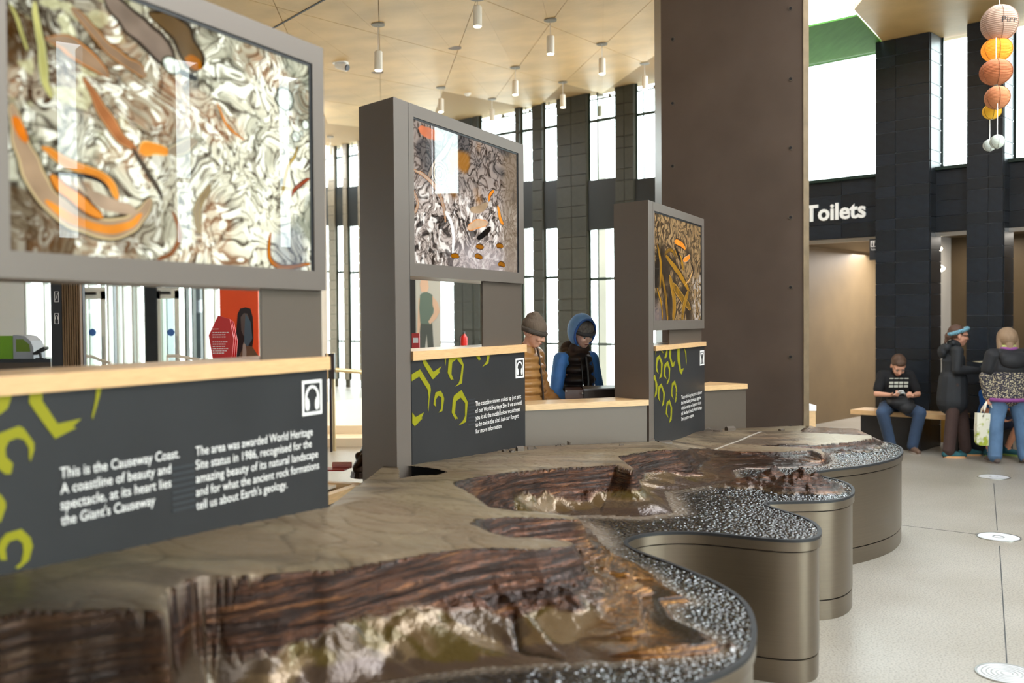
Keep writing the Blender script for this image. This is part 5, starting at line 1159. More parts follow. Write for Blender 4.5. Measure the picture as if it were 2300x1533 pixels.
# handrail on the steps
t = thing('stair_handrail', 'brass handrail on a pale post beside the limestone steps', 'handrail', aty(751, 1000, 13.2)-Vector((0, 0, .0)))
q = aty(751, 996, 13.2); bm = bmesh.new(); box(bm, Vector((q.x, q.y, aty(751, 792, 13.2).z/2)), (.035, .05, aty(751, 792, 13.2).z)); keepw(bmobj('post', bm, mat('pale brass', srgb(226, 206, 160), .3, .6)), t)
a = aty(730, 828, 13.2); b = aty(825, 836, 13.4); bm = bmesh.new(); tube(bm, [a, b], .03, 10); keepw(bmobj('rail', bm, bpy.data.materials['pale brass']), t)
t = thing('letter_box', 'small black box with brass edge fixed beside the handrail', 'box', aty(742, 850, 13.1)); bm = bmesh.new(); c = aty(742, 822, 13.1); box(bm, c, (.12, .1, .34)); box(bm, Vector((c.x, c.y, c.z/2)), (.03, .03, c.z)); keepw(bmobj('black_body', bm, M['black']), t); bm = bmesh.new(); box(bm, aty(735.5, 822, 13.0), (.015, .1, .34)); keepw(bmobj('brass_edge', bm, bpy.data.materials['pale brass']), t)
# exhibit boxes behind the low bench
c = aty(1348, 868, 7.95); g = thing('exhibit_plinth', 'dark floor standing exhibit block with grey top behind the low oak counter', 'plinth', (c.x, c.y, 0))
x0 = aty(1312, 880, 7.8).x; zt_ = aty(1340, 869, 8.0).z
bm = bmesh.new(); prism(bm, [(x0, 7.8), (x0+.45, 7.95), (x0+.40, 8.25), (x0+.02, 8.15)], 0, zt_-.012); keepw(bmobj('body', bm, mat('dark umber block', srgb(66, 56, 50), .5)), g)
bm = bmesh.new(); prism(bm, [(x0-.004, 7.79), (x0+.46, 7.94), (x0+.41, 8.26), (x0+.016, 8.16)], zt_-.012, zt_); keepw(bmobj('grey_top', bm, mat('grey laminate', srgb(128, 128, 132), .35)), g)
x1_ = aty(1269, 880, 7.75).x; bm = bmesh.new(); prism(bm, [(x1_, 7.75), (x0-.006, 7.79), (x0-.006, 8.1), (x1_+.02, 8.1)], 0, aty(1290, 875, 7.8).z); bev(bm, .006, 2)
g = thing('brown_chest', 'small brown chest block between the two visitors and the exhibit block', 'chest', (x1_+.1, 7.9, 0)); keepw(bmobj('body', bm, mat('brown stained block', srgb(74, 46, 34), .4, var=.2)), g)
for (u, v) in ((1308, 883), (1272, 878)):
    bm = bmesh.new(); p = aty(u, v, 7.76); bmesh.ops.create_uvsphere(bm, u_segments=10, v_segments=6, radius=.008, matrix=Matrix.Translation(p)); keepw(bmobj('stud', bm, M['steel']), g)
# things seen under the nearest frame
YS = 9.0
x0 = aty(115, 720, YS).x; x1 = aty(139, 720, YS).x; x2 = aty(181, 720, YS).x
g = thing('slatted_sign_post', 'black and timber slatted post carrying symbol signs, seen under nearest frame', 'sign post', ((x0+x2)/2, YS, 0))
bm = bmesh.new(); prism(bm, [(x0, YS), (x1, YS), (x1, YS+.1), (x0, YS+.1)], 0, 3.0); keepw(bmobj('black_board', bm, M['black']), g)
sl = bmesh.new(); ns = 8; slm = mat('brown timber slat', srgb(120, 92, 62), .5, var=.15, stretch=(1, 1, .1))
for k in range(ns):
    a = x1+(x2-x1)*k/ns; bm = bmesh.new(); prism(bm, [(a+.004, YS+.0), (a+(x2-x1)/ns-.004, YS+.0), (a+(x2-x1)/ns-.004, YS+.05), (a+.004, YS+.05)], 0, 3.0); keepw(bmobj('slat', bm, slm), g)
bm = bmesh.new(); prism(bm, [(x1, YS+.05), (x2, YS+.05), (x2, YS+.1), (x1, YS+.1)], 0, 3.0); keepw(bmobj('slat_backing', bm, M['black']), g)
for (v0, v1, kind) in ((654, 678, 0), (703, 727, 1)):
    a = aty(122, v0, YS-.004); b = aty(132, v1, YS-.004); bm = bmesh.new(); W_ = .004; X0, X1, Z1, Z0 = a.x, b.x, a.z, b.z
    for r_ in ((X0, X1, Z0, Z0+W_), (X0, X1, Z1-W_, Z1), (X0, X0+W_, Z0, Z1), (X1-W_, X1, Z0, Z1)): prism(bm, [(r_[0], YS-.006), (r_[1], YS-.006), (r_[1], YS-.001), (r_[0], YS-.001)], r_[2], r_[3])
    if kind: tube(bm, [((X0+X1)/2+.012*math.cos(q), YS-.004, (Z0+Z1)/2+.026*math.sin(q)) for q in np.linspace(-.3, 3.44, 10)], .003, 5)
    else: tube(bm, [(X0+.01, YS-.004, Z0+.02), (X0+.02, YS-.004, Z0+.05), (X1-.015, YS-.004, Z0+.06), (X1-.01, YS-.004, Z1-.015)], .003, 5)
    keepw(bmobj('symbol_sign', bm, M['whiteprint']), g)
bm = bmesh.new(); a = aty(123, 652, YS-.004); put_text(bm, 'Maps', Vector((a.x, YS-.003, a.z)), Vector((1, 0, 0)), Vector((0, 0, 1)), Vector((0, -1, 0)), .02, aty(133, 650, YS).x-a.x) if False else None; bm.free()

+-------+

**YOUR INSTRUCTIONS**
Make an exact copy of the data, leaving its pictures out.

**RESULT BELOW**
Keep writing the Blender script for this image. This is part 5, starting at line 1159. More parts follow. Write for Blender 4.5. Measure the picture as if it were 2300x1533 pixels.
# handrail on the steps
t = thing('stair_handrail', 'brass handrail on a pale post beside the limestone steps', 'handrail', aty(751, 1000, 13.2)-Vector((0, 0, .0)))
q = aty(751, 996, 13.2); bm = bmesh.new(); box(bm, Vector((q.x, q.y, aty(751, 792, 13.2).z/2)), (.035, .05, aty(751, 792, 13.2).z)); keepw(bmobj('post', bm, mat('pale brass', srgb(226, 206, 160), .3, .6)), t)
a = aty(730, 828, 13.2); b = aty(825, 836, 13.4); bm = bmesh.new(); tube(bm, [a, b], .03, 10); keepw(bmobj('rail', bm, bpy.data.materials['pale brass']), t)
t = thing('letter_box', 'small black box with brass edge fixed beside the handrail', 'box', aty(742, 850, 13.1)); bm = bmesh.new(); c = aty(742, 822, 13.1); box(bm, c, (.12, .1, .34)); box(bm, Vector((c.x, c.y, c.z/2)), (.03, .03, c.z)); keepw(bmobj('black_body', bm, M['black']), t); bm = bmesh.new(); box(bm, aty(735.5, 822, 13.0), (.015, .1, .34)); keepw(bmobj('brass_edge', bm, bpy.data.materials['pale brass']), t)
# exhibit boxes behind the low bench
c = aty(1348, 868, 7.95); g = thing('exhibit_plinth', 'dark floor standing exhibit block with grey top behind the low oak counter', 'plinth', (c.x, c.y, 0))
x0 = aty(1312, 880, 7.8).x; zt_ = aty(1340, 869, 8.0).z
bm = bmesh.new(); prism(bm, [(x0, 7.8), (x0+.45, 7.95), (x0+.40, 8.25), (x0+.02, 8.15)], 0, zt_-.012); keepw(bmobj('body', bm, mat('dark umber block', srgb(66, 56, 50), .5)), g)
bm = bmesh.new(); prism(bm, [(x0-.004, 7.79), (x0+.46, 7.94), (x0+.41, 8.26), (x0+.016, 8.16)], zt_-.012, zt_); keepw(bmobj('grey_top', bm, mat('grey laminate', srgb(128, 128, 132), .35)), g)
x1_ = aty(1269, 880, 7.75).x; bm = bmesh.new(); prism(bm, [(x1_, 7.75), (x0-.006, 7.79), (x0-.006, 8.1), (x1_+.02, 8.1)], 0, aty(1290, 875, 7.8).z); bev(bm, .006, 2)
g = thing('brown_chest', 'small brown chest block between the two visitors and the exhibit block', 'chest', (x1_+.1, 7.9, 0)); keepw(bmobj('body', bm, mat('brown stained block', srgb(74, 46, 34), .4, var=.2)), g)
for (u, v) in ((1308, 883), (1272, 878)):
    bm = bmesh.new(); p = aty(u, v, 7.76); bmesh.ops.create_uvsphere(bm, u_segments=10, v_segments=6, radius=.008, matrix=Matrix.Translation(p)); keepw(bmobj('stud', bm, M['steel']), g)
# things seen under the nearest frame
YS = 9.0
x0 = aty(115, 720, YS).x; x1 = aty(139, 720, YS).x; x2 = aty(181, 720, YS).x
g = thing('slatted_sign_post', 'black and timber slatted post carrying symbol signs, seen under nearest frame', 'sign post', ((x0+x2)/2, YS, 0))
bm = bmesh.new(); prism(bm, [(x0, YS), (x1, YS), (x1, YS+.1), (x0, YS+.1)], 0, 3.0); keepw(bmobj('black_board', bm, M['black']), g)
sl = bmesh.new(); ns = 8; slm = mat('brown timber slat', srgb(120, 92, 62), .5, var=.15, stretch=(1, 1, .1))
for k in range(ns):
    a = x1+(x2-x1)*k/ns; bm = bmesh.new(); prism(bm, [(a+.004, YS+.0), (a+(x2-x1)/ns-.004, YS+.0), (a+(x2-x1)/ns-.004, YS+.05), (a+.004, YS+.05)], 0, 3.0); keepw(bmobj('slat', bm, slm), g)
bm = bmesh.new(); prism(bm, [(x1, YS+.05), (x2, YS+.05), (x2, YS+.1), (x1, YS+.1)], 0, 3.0); keepw(bmobj('slat_backing', bm, M['black']), g)
for (v0, v1, kind) in ((654, 678, 0), (703, 727, 1)):
    a = aty(122, v0, YS-.004); b = aty(132, v1, YS-.004); bm = bmesh.new(); W_ = .004; X0, X1, Z1, Z0 = a.x, b.x, a.z, b.z
    for r_ in ((X0, X1, Z0, Z0+W_), (X0, X1, Z1-W_, Z1), (X0, X0+W_, Z0, Z1), (X1-W_, X1, Z0, Z1)): prism(bm, [(r_[0], YS-.006), (r_[1], YS-.006), (r_[1], YS-.001), (r_[0], YS-.001)], r_[2], r_[3])
    if kind: tube(bm, [((X0+X1)/2+.012*math.cos(q), YS-.004, (Z0+Z1)/2+.026*math.sin(q)) for q in np.linspace(-.3, 3.44, 10)], .003, 5)
    else: tube(bm, [(X0+.01, YS-.004, Z0+.02), (X0+.02, YS-.004, Z0+.05), (X1-.015, YS-.004, Z0+.06), (X1-.01, YS-.004, Z1-.015)], .003, 5)
    keepw(bmobj('symbol_sign', bm, M['whiteprint']), g)
bm = bmesh.new(); a = aty(123, 652, YS-.004); put_text(bm, 'Maps', Vector((a.x, YS-.003, a.z)), Vector((1, 0, 0)), Vector((0, 0, 1)), Vector((0, -1, 0)), .02, aty(133, 650, YS).x-a.x) if False else None; bm.free()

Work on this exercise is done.